** Start of STORED DATA **
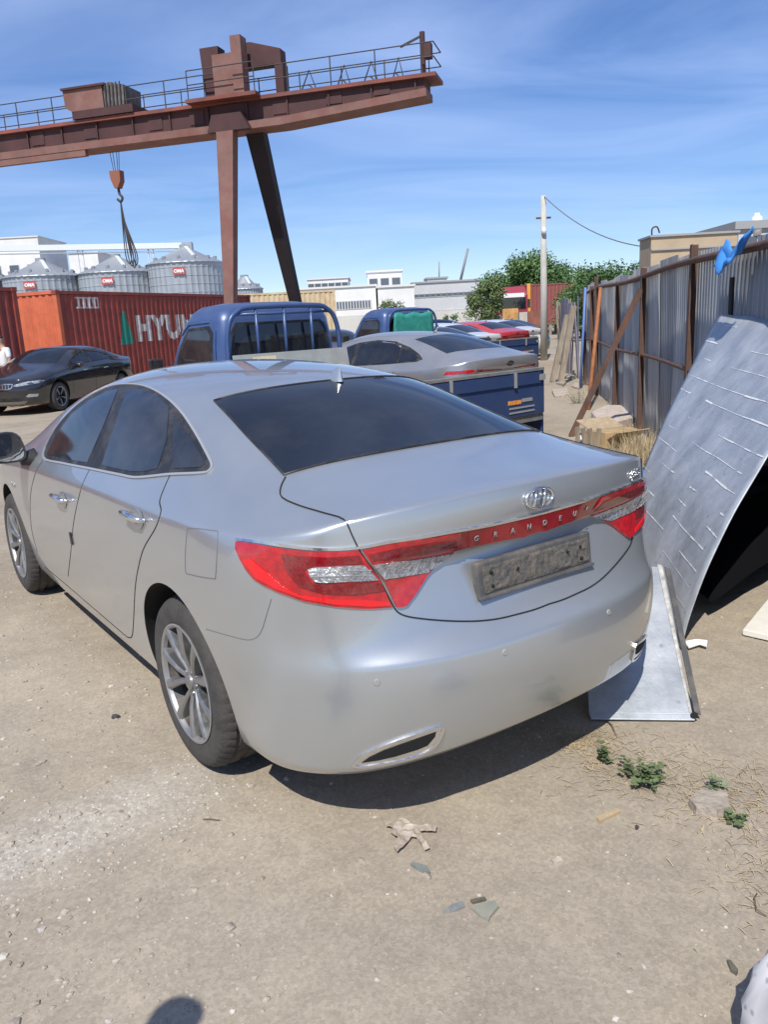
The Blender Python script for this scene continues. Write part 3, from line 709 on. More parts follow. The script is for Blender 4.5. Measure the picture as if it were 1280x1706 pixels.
** End of STORED DATA **
** Start of STORED DATA **
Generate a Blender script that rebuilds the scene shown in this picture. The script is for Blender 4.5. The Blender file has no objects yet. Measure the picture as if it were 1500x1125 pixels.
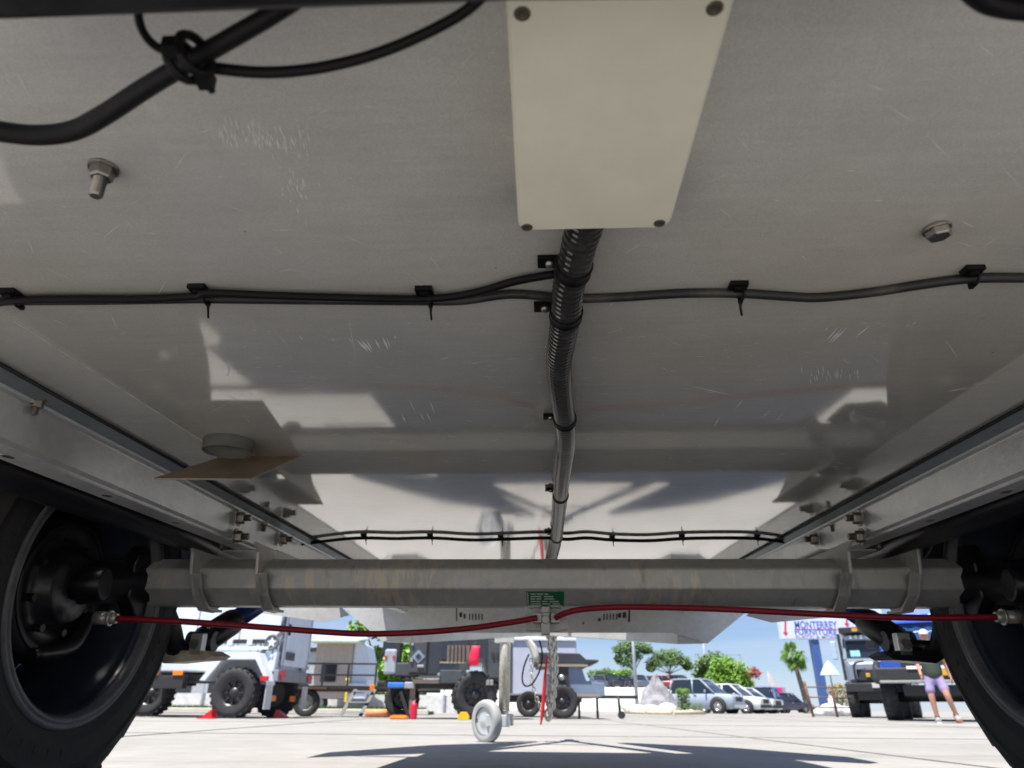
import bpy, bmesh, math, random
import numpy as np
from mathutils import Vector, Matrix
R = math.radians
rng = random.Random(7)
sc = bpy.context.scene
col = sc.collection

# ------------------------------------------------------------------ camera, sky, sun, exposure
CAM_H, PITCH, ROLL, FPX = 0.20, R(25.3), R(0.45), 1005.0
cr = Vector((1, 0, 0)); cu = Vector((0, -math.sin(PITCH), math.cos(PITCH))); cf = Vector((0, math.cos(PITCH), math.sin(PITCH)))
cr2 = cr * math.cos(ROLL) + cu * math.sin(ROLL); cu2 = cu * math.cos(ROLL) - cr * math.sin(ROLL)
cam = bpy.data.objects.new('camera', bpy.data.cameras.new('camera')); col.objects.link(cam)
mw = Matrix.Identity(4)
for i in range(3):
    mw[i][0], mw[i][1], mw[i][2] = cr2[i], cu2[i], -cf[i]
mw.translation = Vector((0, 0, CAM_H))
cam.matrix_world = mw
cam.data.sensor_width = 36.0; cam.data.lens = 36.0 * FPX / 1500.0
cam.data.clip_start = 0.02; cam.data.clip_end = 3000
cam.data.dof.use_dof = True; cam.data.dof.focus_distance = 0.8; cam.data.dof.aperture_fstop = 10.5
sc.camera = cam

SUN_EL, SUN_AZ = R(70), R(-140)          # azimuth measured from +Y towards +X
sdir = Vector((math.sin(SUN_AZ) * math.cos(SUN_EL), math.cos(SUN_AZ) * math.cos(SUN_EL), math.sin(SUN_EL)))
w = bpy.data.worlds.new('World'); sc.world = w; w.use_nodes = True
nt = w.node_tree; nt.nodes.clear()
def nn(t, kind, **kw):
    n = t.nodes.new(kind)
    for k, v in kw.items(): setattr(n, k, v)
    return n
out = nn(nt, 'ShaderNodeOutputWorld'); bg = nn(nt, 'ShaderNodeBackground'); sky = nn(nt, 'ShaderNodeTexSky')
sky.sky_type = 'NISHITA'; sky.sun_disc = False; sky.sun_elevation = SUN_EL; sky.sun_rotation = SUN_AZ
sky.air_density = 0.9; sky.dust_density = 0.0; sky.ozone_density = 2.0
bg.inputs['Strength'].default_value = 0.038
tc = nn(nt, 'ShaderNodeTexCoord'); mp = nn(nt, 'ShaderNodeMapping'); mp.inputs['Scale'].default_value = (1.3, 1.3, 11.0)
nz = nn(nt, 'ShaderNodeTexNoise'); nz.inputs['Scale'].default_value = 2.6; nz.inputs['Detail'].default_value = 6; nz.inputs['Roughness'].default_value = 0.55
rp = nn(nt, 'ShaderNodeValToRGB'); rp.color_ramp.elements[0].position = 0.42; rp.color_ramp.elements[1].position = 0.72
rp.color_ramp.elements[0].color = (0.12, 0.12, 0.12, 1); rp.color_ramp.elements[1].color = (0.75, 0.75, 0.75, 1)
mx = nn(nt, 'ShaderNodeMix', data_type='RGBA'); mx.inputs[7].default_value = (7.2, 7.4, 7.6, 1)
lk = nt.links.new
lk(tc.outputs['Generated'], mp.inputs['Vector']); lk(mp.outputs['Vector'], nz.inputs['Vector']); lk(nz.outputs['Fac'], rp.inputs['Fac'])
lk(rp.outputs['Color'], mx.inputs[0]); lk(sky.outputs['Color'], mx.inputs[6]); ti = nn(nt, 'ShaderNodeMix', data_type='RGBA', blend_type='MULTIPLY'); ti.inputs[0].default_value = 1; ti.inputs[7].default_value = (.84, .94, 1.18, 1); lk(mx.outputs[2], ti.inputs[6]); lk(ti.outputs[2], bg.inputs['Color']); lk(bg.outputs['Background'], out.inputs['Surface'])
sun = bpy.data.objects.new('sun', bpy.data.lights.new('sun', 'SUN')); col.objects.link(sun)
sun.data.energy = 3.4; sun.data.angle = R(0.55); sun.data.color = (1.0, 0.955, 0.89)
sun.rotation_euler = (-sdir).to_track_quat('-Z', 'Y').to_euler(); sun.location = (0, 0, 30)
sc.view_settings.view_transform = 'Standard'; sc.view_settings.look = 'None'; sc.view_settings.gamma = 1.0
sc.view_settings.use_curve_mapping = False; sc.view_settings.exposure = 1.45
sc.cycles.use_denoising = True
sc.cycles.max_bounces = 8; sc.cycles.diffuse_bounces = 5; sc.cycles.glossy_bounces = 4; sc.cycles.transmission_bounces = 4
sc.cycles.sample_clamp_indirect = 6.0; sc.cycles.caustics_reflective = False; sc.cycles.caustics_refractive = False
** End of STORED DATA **
** Start of STORED DATA **
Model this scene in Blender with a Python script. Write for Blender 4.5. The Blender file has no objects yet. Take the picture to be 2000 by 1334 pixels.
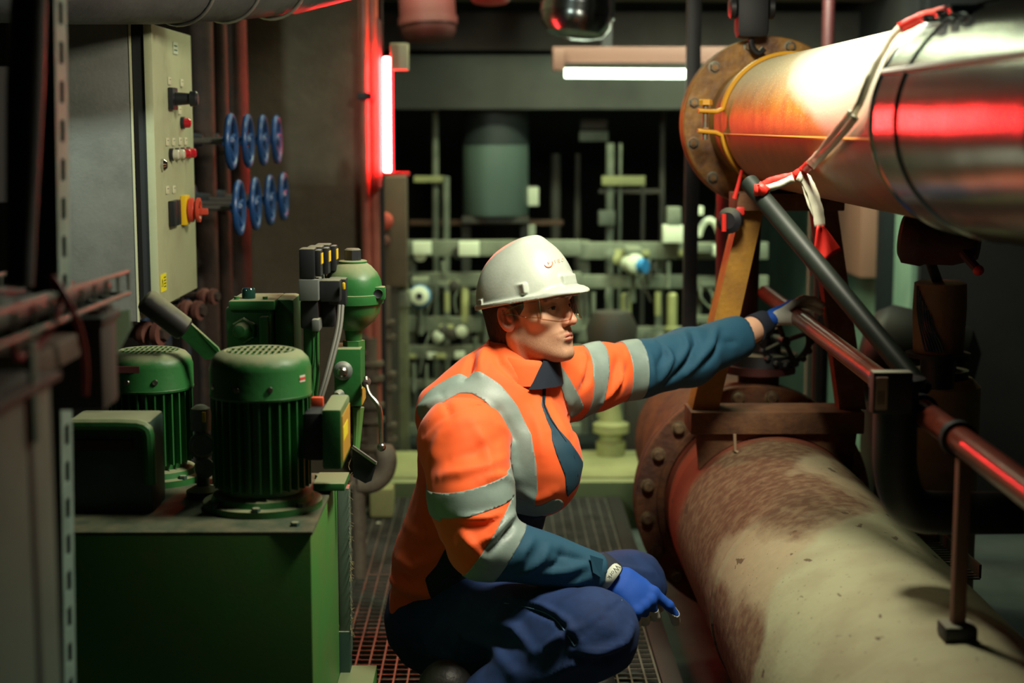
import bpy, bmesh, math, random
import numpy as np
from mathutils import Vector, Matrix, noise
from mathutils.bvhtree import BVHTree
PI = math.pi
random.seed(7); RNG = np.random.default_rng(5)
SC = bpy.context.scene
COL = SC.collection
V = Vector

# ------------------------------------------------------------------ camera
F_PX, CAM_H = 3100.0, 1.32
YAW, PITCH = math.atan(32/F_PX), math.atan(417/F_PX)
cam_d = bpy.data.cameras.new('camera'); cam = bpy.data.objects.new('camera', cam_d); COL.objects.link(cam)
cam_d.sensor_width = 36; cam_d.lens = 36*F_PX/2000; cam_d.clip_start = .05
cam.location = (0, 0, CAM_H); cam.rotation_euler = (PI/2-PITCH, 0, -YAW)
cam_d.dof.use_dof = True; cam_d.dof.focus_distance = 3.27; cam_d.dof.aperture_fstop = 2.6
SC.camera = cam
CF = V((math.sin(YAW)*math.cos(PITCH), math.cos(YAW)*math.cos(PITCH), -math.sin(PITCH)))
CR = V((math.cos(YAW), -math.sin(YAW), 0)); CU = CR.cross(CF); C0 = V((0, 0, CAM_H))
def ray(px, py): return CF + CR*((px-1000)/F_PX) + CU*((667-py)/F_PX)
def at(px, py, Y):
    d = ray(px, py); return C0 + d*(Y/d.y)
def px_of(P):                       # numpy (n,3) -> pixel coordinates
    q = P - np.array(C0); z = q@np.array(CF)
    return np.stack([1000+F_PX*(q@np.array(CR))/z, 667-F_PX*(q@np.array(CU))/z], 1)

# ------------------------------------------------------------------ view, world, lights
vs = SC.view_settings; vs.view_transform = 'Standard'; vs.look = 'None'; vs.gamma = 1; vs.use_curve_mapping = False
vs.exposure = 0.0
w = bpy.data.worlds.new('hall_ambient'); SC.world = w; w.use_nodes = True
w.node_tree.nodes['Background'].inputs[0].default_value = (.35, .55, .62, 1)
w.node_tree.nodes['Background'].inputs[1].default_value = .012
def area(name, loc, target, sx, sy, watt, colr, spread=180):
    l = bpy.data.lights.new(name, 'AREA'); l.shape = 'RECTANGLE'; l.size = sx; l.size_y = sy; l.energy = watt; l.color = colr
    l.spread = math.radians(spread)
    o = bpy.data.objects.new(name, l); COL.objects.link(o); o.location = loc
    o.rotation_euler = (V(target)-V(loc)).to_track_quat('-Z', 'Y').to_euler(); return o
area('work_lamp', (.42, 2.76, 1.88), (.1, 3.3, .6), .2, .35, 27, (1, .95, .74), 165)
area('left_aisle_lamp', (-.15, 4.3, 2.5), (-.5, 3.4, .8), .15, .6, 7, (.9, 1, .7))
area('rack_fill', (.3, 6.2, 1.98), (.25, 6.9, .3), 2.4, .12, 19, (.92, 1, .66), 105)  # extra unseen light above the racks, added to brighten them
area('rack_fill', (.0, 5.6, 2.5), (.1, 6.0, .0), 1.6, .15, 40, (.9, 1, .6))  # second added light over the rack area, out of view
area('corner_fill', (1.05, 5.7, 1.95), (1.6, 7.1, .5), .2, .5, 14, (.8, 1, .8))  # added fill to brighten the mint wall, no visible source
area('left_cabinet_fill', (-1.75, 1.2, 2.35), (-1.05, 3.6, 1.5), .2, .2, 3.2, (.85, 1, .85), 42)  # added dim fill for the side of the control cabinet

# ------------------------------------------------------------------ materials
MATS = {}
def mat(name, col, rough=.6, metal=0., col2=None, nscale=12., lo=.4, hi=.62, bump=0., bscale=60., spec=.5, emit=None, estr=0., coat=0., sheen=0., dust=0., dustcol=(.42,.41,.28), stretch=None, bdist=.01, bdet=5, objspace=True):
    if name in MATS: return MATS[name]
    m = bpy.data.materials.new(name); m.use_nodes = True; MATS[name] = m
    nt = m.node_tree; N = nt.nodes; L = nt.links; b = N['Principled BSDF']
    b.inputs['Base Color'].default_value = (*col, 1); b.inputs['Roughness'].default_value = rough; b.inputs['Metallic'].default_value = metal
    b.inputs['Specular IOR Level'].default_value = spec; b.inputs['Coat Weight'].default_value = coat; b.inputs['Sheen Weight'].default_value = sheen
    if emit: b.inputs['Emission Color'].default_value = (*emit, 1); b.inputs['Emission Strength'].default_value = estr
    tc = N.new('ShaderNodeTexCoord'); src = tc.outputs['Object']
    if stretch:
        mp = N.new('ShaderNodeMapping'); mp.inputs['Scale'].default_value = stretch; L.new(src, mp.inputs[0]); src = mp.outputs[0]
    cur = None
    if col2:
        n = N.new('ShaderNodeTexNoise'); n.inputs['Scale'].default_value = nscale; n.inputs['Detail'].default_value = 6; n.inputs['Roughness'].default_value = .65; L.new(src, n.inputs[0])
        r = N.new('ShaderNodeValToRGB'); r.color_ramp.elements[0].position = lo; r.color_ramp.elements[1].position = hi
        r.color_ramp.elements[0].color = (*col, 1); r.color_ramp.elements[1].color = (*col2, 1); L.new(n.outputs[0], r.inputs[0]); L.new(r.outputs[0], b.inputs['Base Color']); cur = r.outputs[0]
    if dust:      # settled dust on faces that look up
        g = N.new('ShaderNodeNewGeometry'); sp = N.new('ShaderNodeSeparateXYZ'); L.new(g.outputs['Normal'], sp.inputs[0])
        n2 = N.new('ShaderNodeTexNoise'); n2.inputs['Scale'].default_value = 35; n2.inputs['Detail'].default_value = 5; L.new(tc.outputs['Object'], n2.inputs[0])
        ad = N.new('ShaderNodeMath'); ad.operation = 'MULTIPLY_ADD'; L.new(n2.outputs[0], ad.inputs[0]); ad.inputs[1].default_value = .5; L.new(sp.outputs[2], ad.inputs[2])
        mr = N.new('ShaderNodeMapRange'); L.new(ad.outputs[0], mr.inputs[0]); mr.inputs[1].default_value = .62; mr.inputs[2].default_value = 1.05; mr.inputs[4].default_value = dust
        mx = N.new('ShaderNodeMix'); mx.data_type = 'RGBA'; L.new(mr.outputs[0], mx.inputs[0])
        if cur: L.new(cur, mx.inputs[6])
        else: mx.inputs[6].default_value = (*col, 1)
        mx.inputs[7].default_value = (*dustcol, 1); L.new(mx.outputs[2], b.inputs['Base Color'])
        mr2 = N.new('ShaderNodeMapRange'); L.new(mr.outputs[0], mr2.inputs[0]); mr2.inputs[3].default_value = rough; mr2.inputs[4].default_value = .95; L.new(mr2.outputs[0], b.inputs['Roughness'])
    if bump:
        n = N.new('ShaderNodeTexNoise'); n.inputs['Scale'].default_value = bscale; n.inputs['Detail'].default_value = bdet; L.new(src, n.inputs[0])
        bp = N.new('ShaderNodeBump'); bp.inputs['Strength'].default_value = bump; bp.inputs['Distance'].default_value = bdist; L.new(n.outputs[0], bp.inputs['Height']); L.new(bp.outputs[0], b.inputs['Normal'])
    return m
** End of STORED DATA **
▸ **THE PROBLEM**: Collect every line above that contains the word "Python".

▸ **EXERCISE RESULT**:
The Blender Python script for this scene continues. Write part 3, from line 709 on. More parts follow. The script is for Blender 4.5. Measure the picture as if it were 1280x1706 pixels.
Model this scene in Blender with a Python script. Write for Blender 4.5. The Blender file has no objects yet. Take the picture to be 2000 by 1334 pixels.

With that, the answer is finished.